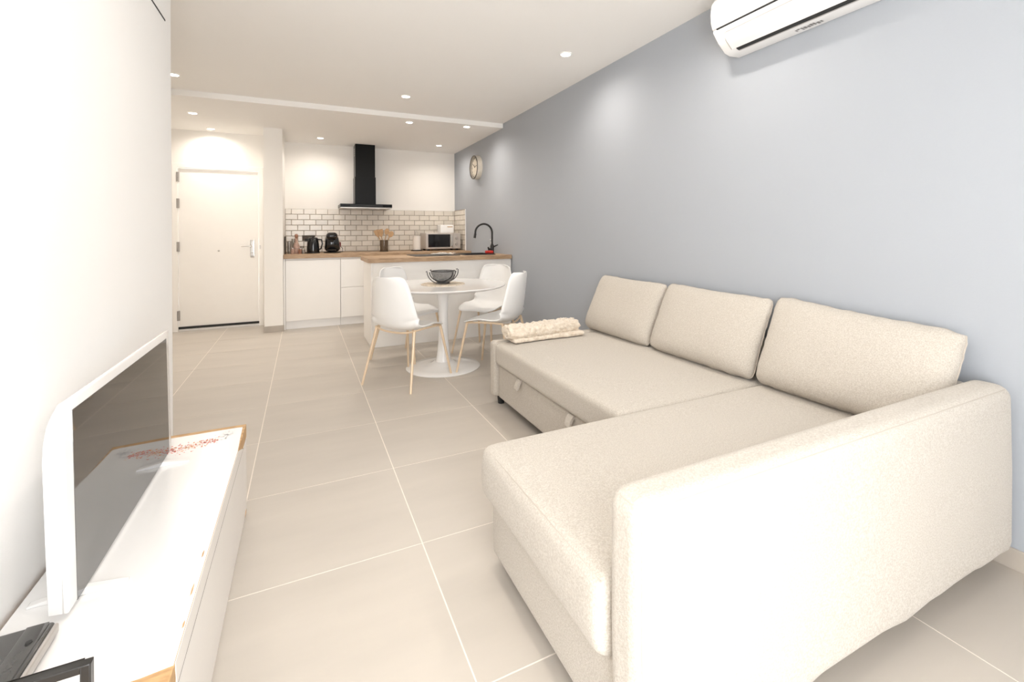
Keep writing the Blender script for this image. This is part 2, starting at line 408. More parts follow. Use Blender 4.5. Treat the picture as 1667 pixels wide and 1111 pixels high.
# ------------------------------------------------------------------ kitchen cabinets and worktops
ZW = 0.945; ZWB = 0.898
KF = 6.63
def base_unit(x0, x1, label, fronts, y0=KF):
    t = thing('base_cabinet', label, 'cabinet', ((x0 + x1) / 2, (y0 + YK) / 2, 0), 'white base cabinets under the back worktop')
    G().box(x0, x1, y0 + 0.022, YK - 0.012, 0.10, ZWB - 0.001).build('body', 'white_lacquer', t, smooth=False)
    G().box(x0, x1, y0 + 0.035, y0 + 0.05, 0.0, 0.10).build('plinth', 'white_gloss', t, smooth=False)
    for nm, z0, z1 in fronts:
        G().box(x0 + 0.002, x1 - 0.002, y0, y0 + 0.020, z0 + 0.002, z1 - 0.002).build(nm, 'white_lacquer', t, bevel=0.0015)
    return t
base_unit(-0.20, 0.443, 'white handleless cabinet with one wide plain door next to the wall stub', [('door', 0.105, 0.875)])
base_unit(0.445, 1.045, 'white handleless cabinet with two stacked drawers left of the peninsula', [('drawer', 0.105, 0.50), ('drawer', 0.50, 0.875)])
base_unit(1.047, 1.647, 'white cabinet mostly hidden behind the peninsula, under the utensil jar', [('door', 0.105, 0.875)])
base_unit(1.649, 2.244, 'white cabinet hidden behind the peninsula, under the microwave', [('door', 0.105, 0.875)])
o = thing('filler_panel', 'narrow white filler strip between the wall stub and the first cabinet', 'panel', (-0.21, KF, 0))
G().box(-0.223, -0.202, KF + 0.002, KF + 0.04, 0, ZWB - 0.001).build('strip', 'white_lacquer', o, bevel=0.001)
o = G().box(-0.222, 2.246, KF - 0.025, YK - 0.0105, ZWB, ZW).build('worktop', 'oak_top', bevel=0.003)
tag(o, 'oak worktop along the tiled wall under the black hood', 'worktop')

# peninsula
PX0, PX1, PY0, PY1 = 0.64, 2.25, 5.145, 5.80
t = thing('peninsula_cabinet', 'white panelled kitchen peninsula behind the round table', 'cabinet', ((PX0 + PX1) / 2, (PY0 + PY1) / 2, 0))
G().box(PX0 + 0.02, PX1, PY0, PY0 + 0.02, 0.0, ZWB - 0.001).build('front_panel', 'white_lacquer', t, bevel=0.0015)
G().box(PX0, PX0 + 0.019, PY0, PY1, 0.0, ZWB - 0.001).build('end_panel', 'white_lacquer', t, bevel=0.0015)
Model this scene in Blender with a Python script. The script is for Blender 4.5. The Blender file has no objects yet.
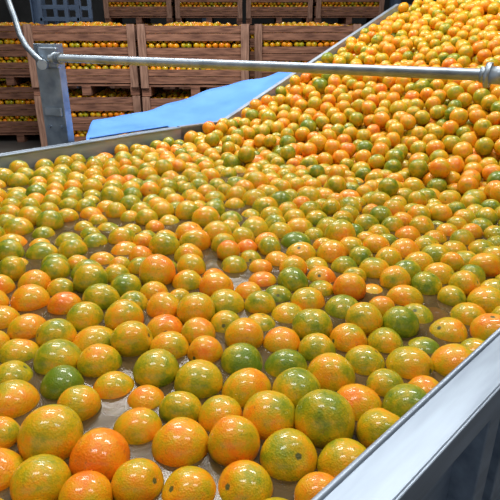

The problem -
Every record above must be given again exactly; drop the pictures.

Solved problem -
Keep writing the Blender script for this image. This is part 2, starting at line 408. More parts follow. Use Blender 4.5. Treat the picture as 1667 pixels wide and 1111 pixels high.
# ------------------------------------------------------------------ kitchen cabinets and worktops
ZW = 0.945; ZWB = 0.898
KF = 6.63
def base_unit(x0, x1, label, fronts, y0=KF):
    t = thing('base_cabinet', label, 'cabinet', ((x0 + x1) / 2, (y0 + YK) / 2, 0), 'white base cabinets under the back worktop')
    G().box(x0, x1, y0 + 0.022, YK - 0.012, 0.10, ZWB - 0.001).build('body', 'white_lacquer', t, smooth=False)
    G().box(x0, x1, y0 + 0.035, y0 + 0.05, 0.0, 0.10).build('plinth', 'white_gloss', t, smooth=False)
    for nm, z0, z1 in fronts:
        G().box(x0 + 0.002, x1 - 0.002, y0, y0 + 0.020, z0 + 0.002, z1 - 0.002).build(nm, 'white_lacquer', t, bevel=0.0015)
    return t
base_unit(-0.20, 0.443, 'white handleless cabinet with one wide plain door next to the wall stub', [('door', 0.105, 0.875)])
base_unit(0.445, 1.045, 'white handleless cabinet with two stacked drawers left of the peninsula', [('drawer', 0.105, 0.50), ('drawer', 0.50, 0.875)])
base_unit(1.047, 1.647, 'white cabinet mostly hidden behind the peninsula, under the utensil jar', [('door', 0.105, 0.875)])
base_unit(1.649, 2.244, 'white cabinet hidden behind the peninsula, under the microwave', [('door', 0.105, 0.875)])
o = thing('filler_panel', 'narrow white filler strip between the wall stub and the first cabinet', 'panel', (-0.21, KF, 0))
G().box(-0.223, -0.202, KF + 0.002, KF + 0.04, 0, ZWB - 0.001).build('strip', 'white_lacquer', o, bevel=0.001)
o = G().box(-0.222, 2.246, KF - 0.025, YK - 0.0105, ZWB, ZW).build('worktop', 'oak_top', bevel=0.003)
tag(o, 'oak worktop along the tiled wall under the black hood', 'worktop')

# peninsula
PX0, PX1, PY0, PY1 = 0.64, 2.25, 5.145, 5.80
t = thing('peninsula_cabinet', 'white panelled kitchen peninsula behind the round table', 'cabinet', ((PX0 + PX1) / 2, (PY0 + PY1) / 2, 0))
G().box(PX0 + 0.02, PX1, PY0, PY0 + 0.02, 0.0, ZWB - 0.001).build('front_panel', 'white_lacquer', t, bevel=0.0015)
G().box(PX0, PX0 + 0.019, PY0, PY1, 0.0, ZWB - 0.001).build('end_panel', 'white_lacquer', t, bevel=0.0015)
Model this scene in Blender with a Python script. The script is for Blender 4.5. The Blender file has no objects yet.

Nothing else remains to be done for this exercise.